Thursday, May 11, 2006

A Little Break

Currently reading: Amsterdam, Ian McEwan

I have nothing of note to say. I just need a break from reading these goddamn cases all day long. Damn you, Cingular Wireless and your $150 early termination fee and your unconscionable arbitration agreement! Damn you federal policy favoring arbitration! Damn you all!

So after resisting and complaining about and mocking anyone who watches them, I've succumbed to a reality show, and I am only disappointed that I did not catch it earlier. I resisted, and I avoided, and I mocked, I ridiculed, and yet Bravo and its innovative, targeted television programming caught me in its web. I am talking about Top Chef. Scoff all you want, people, but this show captures the hyper-competitiveness, the bitchiness, the deliciousness, and the excitement of the high-end restaurant world. The drama! It also allows those of us in boring office jobs to fantasize about a career in the culinary arts or design or something equally as creative or interesting and that can evoke "oohs, "aahs," and feigned attempts to relate during cocktail parties -- when in reality, careers in these fields are likely not nearly as sexy or exciting as we would like to believe. Still though, there is a reason why there is no "Top Lawyer," "Top Management Consultant, or "Top Category Brand Marketing Manager."

Anyway, Wednesdays at 9 CST, people. There are only 3 episodes left, but they are taking applications for Season 2 AS WE SPEAK. So sign up here. Or, go to an open casting call here in Chicago, San Francisco, Las Vegas, LA, or NYC. Come on, do it!

Sunday, May 07, 2006

Immigration, Political Correctness, and You vs. You

So today, I will attempt to touch on a number of subjects. First, immigration. I have been thinking and reading about this for a while and am hesitant to definitively opine on the subject. This mostly has to do with political correctness, which is another issue I have been thinking about.
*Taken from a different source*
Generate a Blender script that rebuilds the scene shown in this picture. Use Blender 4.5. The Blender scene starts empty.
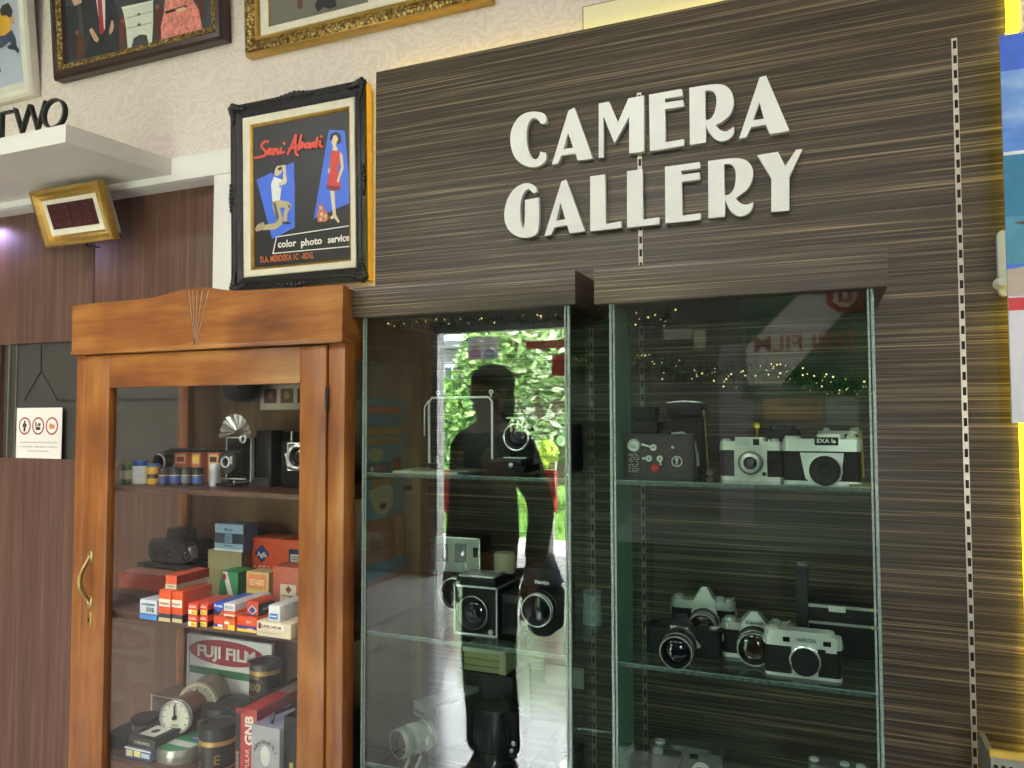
import bpy, bmesh, math, random
from mathutils import Vector, Matrix, Euler
random.seed(7)
C = bpy.context.scene
COL = C.collection
PI = math.pi
R_ = math.radians

# ------------------------------------------------------------------ camera
cam = bpy.data.cameras.new('camera')
cam.sensor_fit = 'HORIZONTAL'; cam.sensor_width = 36.0
FPX = 755.29
cam.lens = FPX / 1024 * 36.0
cam.clip_start = 0.02
YAW, PITCH, ROLL = R_(22.3818), R_(2.5017), R_(-0.14928)
cy, sy, cp, sp = math.cos(YAW), math.sin(YAW), math.cos(PITCH), math.sin(PITCH)
fw = Vector((-sy*cp, cy*cp, sp)); rt = Vector((cy, sy, 0)); up = Vector((sy*sp, -cy*sp, cp))
cr, sr = math.cos(ROLL), math.sin(ROLL)
rt, up = rt*cr + up*sr, up*cr - rt*sr
EYE = Vector((0, 0, 1.5))
camo = bpy.data.objects.new('camera', cam)
camo.matrix_world = Matrix(((rt.x, up.x, -fw.x, EYE.x), (rt.y, up.y, -fw.y, EYE.y), (rt.z, up.z, -fw.z, EYE.z), (0, 0, 0, 1)))
COL.objects.link(camo); C.camera = camo

# ------------------------------------------------------------------ view, world, sun, area lights
C.view_settings.view_transform = 'Standard'; C.view_settings.look = 'None'
C.view_settings.gamma = 1.0; C.view_settings.use_curve_mapping = False
C.view_settings.exposure = -0.14
C.cycles.transparent_max_bounces = 32
C.cycles.max_bounces = 10
C.cycles.sample_clamp_indirect = 60.0
w = bpy.data.worlds.new('sky'); C.world = w; w.use_nodes = True
wn = w.node_tree.nodes; wb = wn['Background']
wb.inputs['Color'].default_value = (0.95, 0.965, 1.0, 1); wb.inputs['Strength'].default_value = 30.0

def light(name, kind, energy, loc, rot, color=(1, 1, 1), **kw):
    l = bpy.data.lights.new(name, kind); l.energy = energy; l.color = color
    for k, v in kw.items(): setattr(l, k, v)
    o = bpy.data.objects.new(name, l); o.location = loc; o.rotation_euler = rot
    COL.objects.link(o); return o
light('sun', 'SUN', 95.0, (0, -8, 12), (R_(-13), R_(14), 0), (1, .96, .88), angle=R_(1.0))
CEIL = 3.25
LAMPS = [(-2.9, -.3), (-.9, -.3), (1.1, -.3), (-2.9, -2.3), (-.9, -2.3), (1.1, -2.3)]
LAMP_W = [30, 28, 11, 22, 14, 6]
for (lx, ly), e in zip(LAMPS, LAMP_W):
    light('ceiling_lamp_light', 'AREA', e, (lx, ly, CEIL-.06), (0, 0, 0), (1, .975, .95), shape='RECTANGLE', size=1.1, size_y=.28)
DOORX0, DOORX1, DOORZ, YB = -3.44, -1.86, 2.34, -3.4      # the street doorway in the wall behind the viewer
po = light('doorway_portal', 'AREA', 1.0, ((DOORX0+DOORX1)/2, YB-.12, DOORZ/2), (R_(90), 0, 0), shape='RECTANGLE', size=DOORX1-DOORX0, size_y=DOORZ)
po.data.cycles.is_portal = True
SWX0, SWX1, SWZ0, SWZ1 = .75, 1.75, .75, 2.0                    # unseen window added in the same wall for frontal daylight on the shelves
pw_ = light('window_portal', 'AREA', 1.0, ((SWX0+SWX1)/2, YB-.12, (SWZ0+SWZ1)/2), (R_(90), 0, 0), shape='RECTANGLE', size=SWX1-SWX0, size_y=SWZ1-SWZ0)
pw_.data.cycles.is_portal = True

# ------------------------------------------------------------------ helpers
def at(px, py, Y=1.0):
    d = rt*((px-512)/FPX) - up*((py-384)/FPX) + fw
    return EYE + d*(Y/d.y)
def atm(px, py, Yr):                                 # the point of the room seen mirrored in the glass at Y=1.5
    p = at(px, py, 3.0-Yr); return Vector((p.x, Yr, p.z))
def on(px, py, z):                                   # the point of a horizontal plane seen at a pixel
    d = rt*((px-512)/FPX) - up*((py-384)/FPX) + fw
    return EYE + d*((z-EYE.z)/d.z)
def lin(c):
    if isinstance(c, str):
        c = [int(c[i:i+2], 16)/255 for i in (0, 2, 4)]
    return tuple((v/12.92 if v <= .04045 else ((v+.055)/1.055)**2.4) for v in c)

MATS = {}
def nm(name):
    m = bpy.data.materials.new(name); m.use_nodes = True
    nt = m.node_tree; return m, nt, nt.nodes['Principled BSDF']
def mat(col, rough=.5, metal=0.0, var=.10, scale=35.0, bump=0.0, bscale=250.0, coat=0.0, spec=.5, name=None):
    key = (str(col), rough, metal, var, scale, bump, bscale, coat, spec)
    if key in MATS: return MATS[key]
    m, nt, p = nm(name or 'paint_%s' % (col if isinstance(col, str) else len(MATS)))
    c = lin(col)
    tc = nt.nodes.new('ShaderNodeTexCoord'); n = nt.nodes.new('ShaderNodeTexNoise')
    n.inputs['Scale'].default_value = scale; n.inputs['Detail'].default_value = 3
    nt.links.new(tc.outputs['Object'], n.inputs['Vector'])
    rmp = nt.nodes.new('ShaderNodeValToRGB')
    rmp.color_ramp.elements[0].position = .3; rmp.color_ramp.elements[1].position = .7
    rmp.color_ramp.elements[0].color = tuple(v*(1-var) for v in c) + (1,)
    rmp.color_ramp.elements[1].color = tuple(min(1, v*(1+var)) for v in c) + (1,)
    nt.links.new(n.outputs['Fac'], rmp.inputs['Fac']); nt.links.new(rmp.outputs['Color'], p.inputs['Base Color'])
    p.inputs['Roughness'].default_value = rough; p.inputs['Metallic'].default_value = metal
    p.inputs['Coat Weight'].default_value = coat; p.inputs['Specular IOR Level'].default_value = spec
    if bump:
        b = nt.nodes.new('ShaderNodeBump'); b.inputs['Strength'].default_value = bump; b.inputs['Distance'].default_value = .004
        n2 = nt.nodes.new('ShaderNodeTexNoise'); n2.inputs['Scale'].default_value = bscale
        nt.links.new(tc.outputs['Object'], n2.inputs['Vector']); nt.links.new(n2.outputs['Fac'], b.inputs['Height'])
        nt.links.new(b.outputs['Normal'], p.inputs['Normal'])
    MATS[key] = m; return m
def emit(col, strength, name='glow'):
    key = ('emit', str(col), strength)
    if key in MATS: return MATS[key]
    m = bpy.data.materials.new(name); m.use_nodes = True; nt = m.node_tree; nt.nodes.clear()
    e = nt.nodes.new('ShaderNodeEmission'); o = nt.nodes.new('ShaderNodeOutputMaterial')
    e.inputs['Color'].default_value = lin(col) + (1,); e.inputs['Strength'].default_value = strength
    nt.links.new(e.outputs[0], o.inputs[0]); MATS[key] = m; return m
def ramp(nt, fac, stops):
    r = nt.nodes.new('ShaderNodeValToRGB'); e = r.color_ramp.elements
    while len(e) < len(stops): e.new(.5)
    for i, (p, c) in enumerate(stops): e[i].position = p; e[i].color = lin(c) + (1,)
    nt.links.new(fac, r.inputs['Fac']); return r.outputs['Color']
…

With all of the rallies and op-ed pieces and discussion going on about immigration rights, I can only say the potentially offensive following:

I bristle when I see people who have immigrated here illegally asserting their rights. What rights? You are here illegally, and your assertion of these rights only detracts from those who have come here legally and are also pursuing the "American Dream," legally. This probably comes from irrational personal resentment at seeing my own parents come here, legally, after working their asses off in their home country to get here, legally. They came to New York, worked their asses off there, dealt with racism in a po-dunk college town (because they had no other choice), learned English, moved to Chicago, lived in cockroach-infested apartments and assimilated, and didn't complain (that I know of). They worked, saved, paid taxes, bought a house in quite possibly one of the whitest suburbs near a major U.S. city (no easy task), and raised two kids. Legally. So, when people come here illegally and raise a stink, I just can't help but feel that they do so at the peril of legal immigrants who are also pursuing that American Dream. This guy (scroll to the bottom) sums up my opinion pretty well. Also, the bill being protested is, for all intents and purposes, dead and without support in Washington.

That being said, those who are here are merely people who escaped shitty conditions and want to work hard, pursue their dreams, and live here. The people who work those awful jobs are honest, hardworking people who simply want a better life. I can't think of anything more quintessentially American than that. The solution is not to ship them out or send them to jail. I can't think of anything more quintessentially un-American than that.

The solution is not to grant blanket amnesty. The solution is not to grant guest worker visas that only benefit businesses who would want nothing more than a cheap workforce who cannot vote (to borrow a line from Paul Krugman). I don't know what the solution is. It is far too complicated an issue to come up with an easy one. For good reading, try Eric Zorn's columns on this and this wonderful op-ed piece by Krugman. If you have problems accessing it, I'd be happy to e-mail it to you.

A few more things: the unholy relationship between companies who benefit from employing illegal immigrants at unacceptably low wages and the hapless illegal immigrants who accept the jobs, without rights, without benefits, and without hope, is one of the driving forces to why there has been no true immigration policy. The K Street lobbyists are doing everything they can to make sure this is tabled after we are sufficiently distracted. And distracted we are from the real issues at hand: Iraq, Iran, China, the trade deficit, global warming, and the state of education (to name a few).

Now for a story. I rode my ass off this morning and burned my thighs out for a time because I heard what I thought were other cyclists behind me. I just could not let them pass me, for some reason. Turns out those other cyclists were just my back tire hitting gravel, making me think there were people behind me when there weren't. Still, I was able to sustain a good clip for a long time and probably wouldn't have without the perceived competition. So in sports, so in life.